Reproduce exactly the lines from the top of the records below through the line holding "def WZ(py): return CAMH+(437-py)*D/F".

++++ THE INPUT

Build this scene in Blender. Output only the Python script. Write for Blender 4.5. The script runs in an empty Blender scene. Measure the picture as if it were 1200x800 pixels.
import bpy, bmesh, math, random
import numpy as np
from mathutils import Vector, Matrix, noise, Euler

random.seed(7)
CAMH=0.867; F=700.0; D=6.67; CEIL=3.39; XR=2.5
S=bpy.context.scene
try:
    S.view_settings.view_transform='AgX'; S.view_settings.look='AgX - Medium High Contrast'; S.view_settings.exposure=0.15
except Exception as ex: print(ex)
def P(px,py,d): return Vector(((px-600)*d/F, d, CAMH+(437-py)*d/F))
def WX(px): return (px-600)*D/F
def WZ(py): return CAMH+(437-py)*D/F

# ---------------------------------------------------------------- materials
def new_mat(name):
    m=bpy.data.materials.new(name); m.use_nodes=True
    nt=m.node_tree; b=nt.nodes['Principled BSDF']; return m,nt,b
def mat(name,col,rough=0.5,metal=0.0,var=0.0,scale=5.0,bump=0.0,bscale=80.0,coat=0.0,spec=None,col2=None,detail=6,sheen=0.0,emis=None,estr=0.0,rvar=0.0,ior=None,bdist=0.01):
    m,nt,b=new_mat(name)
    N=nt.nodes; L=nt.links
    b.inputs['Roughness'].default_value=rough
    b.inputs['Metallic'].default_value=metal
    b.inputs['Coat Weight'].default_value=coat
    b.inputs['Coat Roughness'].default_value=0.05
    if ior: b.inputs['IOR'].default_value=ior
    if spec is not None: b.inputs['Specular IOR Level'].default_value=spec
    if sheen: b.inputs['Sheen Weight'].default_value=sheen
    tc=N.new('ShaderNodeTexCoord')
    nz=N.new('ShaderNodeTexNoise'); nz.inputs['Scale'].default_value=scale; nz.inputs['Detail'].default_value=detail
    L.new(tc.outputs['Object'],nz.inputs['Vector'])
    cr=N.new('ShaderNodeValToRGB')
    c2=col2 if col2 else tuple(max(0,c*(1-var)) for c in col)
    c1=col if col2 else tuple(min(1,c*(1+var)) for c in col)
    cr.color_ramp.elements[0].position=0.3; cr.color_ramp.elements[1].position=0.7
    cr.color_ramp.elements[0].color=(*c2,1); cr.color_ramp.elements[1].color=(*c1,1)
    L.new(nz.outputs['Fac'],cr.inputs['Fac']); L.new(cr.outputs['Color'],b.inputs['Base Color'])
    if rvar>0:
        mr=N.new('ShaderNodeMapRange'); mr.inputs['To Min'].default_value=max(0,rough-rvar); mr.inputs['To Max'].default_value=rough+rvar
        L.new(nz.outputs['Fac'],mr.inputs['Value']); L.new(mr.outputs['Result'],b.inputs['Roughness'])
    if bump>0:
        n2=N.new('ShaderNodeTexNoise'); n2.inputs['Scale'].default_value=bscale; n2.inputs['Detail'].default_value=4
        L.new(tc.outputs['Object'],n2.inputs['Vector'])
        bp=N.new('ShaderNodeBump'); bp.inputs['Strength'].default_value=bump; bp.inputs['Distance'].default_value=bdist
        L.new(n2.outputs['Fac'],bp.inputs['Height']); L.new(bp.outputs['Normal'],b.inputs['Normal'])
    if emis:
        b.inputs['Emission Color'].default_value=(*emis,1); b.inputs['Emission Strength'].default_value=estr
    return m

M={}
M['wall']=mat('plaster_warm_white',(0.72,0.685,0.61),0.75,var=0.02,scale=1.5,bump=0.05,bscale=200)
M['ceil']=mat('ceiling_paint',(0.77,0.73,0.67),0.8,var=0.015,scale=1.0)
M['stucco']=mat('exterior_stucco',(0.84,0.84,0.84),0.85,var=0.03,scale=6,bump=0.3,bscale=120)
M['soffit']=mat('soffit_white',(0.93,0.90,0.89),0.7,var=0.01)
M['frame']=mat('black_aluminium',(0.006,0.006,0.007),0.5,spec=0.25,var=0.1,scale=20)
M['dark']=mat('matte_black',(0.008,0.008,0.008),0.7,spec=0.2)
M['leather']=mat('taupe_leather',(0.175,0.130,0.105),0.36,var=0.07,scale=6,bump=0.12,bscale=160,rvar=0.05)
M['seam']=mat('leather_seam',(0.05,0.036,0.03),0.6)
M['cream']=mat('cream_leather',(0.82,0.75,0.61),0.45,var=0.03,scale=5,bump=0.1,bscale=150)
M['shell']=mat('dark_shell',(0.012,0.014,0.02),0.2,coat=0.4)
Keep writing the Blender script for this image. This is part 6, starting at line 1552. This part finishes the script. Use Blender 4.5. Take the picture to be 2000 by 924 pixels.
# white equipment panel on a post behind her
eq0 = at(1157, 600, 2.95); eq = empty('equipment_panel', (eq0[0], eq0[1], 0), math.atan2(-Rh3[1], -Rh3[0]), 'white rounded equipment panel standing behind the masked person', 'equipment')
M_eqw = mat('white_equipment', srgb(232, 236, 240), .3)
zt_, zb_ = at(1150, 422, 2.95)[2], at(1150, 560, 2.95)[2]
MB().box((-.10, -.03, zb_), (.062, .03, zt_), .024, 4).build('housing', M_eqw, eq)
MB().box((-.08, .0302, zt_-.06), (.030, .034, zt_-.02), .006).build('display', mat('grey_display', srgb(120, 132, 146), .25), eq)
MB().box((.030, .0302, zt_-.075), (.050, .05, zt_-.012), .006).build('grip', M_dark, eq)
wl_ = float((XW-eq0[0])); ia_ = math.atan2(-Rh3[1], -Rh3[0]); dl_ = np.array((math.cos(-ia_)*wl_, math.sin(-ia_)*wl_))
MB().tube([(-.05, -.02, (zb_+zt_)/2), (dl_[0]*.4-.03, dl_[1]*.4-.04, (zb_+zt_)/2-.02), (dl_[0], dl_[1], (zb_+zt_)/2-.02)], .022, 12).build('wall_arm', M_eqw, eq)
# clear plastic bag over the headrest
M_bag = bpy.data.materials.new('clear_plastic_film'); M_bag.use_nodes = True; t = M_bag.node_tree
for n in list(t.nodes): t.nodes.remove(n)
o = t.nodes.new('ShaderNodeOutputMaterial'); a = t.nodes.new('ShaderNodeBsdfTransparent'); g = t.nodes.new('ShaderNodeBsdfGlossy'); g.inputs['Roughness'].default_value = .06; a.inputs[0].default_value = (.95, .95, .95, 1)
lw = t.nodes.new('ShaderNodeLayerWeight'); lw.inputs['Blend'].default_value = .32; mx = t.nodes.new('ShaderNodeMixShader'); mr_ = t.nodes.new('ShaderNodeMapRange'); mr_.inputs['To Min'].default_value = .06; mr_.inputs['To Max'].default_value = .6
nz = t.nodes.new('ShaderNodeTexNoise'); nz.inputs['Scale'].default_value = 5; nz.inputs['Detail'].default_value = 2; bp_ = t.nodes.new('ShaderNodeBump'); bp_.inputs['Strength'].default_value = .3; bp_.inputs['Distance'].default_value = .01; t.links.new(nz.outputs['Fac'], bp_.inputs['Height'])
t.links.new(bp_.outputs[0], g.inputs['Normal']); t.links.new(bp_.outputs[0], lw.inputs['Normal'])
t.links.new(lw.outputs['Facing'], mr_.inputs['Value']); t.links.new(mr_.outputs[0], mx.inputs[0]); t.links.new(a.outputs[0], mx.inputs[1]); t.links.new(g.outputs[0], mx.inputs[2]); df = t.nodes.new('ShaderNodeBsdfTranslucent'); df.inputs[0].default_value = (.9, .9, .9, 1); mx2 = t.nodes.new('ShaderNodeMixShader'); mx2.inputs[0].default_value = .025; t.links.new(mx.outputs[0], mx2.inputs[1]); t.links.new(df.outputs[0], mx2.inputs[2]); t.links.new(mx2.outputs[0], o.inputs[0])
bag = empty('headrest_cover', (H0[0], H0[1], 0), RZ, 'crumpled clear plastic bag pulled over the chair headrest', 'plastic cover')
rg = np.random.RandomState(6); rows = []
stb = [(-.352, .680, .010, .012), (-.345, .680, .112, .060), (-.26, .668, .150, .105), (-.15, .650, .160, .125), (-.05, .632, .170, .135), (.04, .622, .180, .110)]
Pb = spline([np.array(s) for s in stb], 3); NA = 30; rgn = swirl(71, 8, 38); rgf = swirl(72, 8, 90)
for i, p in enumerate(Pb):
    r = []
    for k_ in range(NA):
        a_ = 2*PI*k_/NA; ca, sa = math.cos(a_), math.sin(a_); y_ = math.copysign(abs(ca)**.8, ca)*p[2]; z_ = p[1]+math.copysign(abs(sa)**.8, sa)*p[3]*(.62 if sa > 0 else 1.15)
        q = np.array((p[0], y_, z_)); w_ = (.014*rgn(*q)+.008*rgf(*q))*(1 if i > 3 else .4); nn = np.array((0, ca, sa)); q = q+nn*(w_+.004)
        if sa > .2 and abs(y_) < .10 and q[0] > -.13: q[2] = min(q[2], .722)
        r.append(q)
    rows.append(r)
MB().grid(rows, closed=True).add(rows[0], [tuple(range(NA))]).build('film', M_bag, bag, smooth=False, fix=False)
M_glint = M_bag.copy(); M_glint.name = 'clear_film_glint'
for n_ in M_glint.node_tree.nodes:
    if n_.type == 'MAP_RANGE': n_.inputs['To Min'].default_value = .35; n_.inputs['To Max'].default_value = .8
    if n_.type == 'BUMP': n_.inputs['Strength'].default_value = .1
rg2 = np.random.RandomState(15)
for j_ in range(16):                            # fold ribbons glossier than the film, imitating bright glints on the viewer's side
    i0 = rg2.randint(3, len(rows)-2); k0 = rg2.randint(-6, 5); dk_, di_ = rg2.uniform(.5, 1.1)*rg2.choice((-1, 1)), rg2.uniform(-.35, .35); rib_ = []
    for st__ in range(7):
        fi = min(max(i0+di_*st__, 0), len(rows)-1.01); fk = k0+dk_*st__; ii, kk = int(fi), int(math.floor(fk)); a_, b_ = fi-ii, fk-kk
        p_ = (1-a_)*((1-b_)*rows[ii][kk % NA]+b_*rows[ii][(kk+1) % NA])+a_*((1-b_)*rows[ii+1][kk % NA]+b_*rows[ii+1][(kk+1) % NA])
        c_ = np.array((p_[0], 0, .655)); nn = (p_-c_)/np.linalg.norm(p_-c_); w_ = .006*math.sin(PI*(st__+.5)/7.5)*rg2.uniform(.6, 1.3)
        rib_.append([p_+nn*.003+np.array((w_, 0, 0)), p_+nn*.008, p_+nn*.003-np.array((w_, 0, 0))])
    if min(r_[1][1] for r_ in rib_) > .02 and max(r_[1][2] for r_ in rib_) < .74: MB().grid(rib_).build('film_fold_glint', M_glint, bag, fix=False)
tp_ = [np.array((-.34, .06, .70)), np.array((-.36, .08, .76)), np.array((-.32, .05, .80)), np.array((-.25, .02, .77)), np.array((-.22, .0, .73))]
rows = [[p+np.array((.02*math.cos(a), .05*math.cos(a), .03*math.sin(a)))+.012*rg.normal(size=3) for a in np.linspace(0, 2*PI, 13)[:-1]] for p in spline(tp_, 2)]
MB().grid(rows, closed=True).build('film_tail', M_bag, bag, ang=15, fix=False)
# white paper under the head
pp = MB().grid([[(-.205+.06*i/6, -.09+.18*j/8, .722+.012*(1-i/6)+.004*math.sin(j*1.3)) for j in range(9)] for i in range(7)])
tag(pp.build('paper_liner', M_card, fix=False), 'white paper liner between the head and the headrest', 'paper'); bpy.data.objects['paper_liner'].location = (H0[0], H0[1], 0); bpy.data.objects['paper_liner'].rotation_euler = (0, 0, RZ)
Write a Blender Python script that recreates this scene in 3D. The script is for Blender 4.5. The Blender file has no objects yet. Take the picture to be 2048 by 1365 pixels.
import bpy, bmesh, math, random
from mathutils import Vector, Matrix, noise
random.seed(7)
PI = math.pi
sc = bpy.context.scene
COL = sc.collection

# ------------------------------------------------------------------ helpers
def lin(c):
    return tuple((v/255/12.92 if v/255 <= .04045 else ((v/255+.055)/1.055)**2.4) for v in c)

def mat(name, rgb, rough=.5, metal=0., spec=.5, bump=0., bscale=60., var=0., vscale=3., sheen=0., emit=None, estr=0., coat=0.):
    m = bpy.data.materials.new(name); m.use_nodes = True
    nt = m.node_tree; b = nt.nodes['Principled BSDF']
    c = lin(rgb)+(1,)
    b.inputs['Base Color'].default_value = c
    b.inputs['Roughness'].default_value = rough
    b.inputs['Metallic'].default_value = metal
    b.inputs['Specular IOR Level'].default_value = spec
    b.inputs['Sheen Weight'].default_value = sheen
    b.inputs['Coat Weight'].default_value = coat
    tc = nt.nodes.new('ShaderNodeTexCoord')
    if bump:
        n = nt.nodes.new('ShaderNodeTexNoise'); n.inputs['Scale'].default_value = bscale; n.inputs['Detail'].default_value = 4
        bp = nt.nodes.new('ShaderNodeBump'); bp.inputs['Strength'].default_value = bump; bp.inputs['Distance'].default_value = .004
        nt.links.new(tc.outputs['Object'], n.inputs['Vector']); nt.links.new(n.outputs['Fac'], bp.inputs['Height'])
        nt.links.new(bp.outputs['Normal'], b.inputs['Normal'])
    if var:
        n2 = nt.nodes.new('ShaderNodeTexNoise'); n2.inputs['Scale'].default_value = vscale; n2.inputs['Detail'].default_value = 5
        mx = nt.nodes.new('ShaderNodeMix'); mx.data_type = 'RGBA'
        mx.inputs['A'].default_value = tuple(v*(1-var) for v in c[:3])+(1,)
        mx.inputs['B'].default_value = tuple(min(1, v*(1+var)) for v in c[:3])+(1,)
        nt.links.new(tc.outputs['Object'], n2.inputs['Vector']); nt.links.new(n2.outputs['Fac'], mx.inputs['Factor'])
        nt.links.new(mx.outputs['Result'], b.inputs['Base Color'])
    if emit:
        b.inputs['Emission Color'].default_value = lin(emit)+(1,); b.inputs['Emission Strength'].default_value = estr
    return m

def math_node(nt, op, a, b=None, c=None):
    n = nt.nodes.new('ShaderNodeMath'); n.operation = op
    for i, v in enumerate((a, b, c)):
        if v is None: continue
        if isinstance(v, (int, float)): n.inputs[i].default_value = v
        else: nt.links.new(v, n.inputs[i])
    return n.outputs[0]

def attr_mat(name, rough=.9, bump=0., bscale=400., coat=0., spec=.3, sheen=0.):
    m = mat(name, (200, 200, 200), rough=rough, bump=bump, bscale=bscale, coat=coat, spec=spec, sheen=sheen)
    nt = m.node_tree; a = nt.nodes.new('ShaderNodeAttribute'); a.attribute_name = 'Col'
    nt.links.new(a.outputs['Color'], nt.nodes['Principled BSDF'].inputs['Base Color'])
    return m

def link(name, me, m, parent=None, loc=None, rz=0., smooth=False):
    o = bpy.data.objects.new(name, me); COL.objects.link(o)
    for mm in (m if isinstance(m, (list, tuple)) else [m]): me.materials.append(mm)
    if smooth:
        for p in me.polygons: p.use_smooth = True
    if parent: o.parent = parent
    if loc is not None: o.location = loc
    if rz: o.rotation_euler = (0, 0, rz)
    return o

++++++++

- _EXERCISE ANSWER_
Build this scene in Blender. Output only the Python script. Write for Blender 4.5. The script runs in an empty Blender scene. Measure the picture as if it were 1200x800 pixels.
import bpy, bmesh, math, random
import numpy as np
from mathutils import Vector, Matrix, noise, Euler

random.seed(7)
CAMH=0.867; F=700.0; D=6.67; CEIL=3.39; XR=2.5
S=bpy.context.scene
try:
    S.view_settings.view_transform='AgX'; S.view_settings.look='AgX - Medium High Contrast'; S.view_settings.exposure=0.15
except Exception as ex: print(ex)
def P(px,py,d): return Vector(((px-600)*d/F, d, CAMH+(437-py)*d/F))
def WX(px): return (px-600)*D/F
def WZ(py): return CAMH+(437-py)*D/F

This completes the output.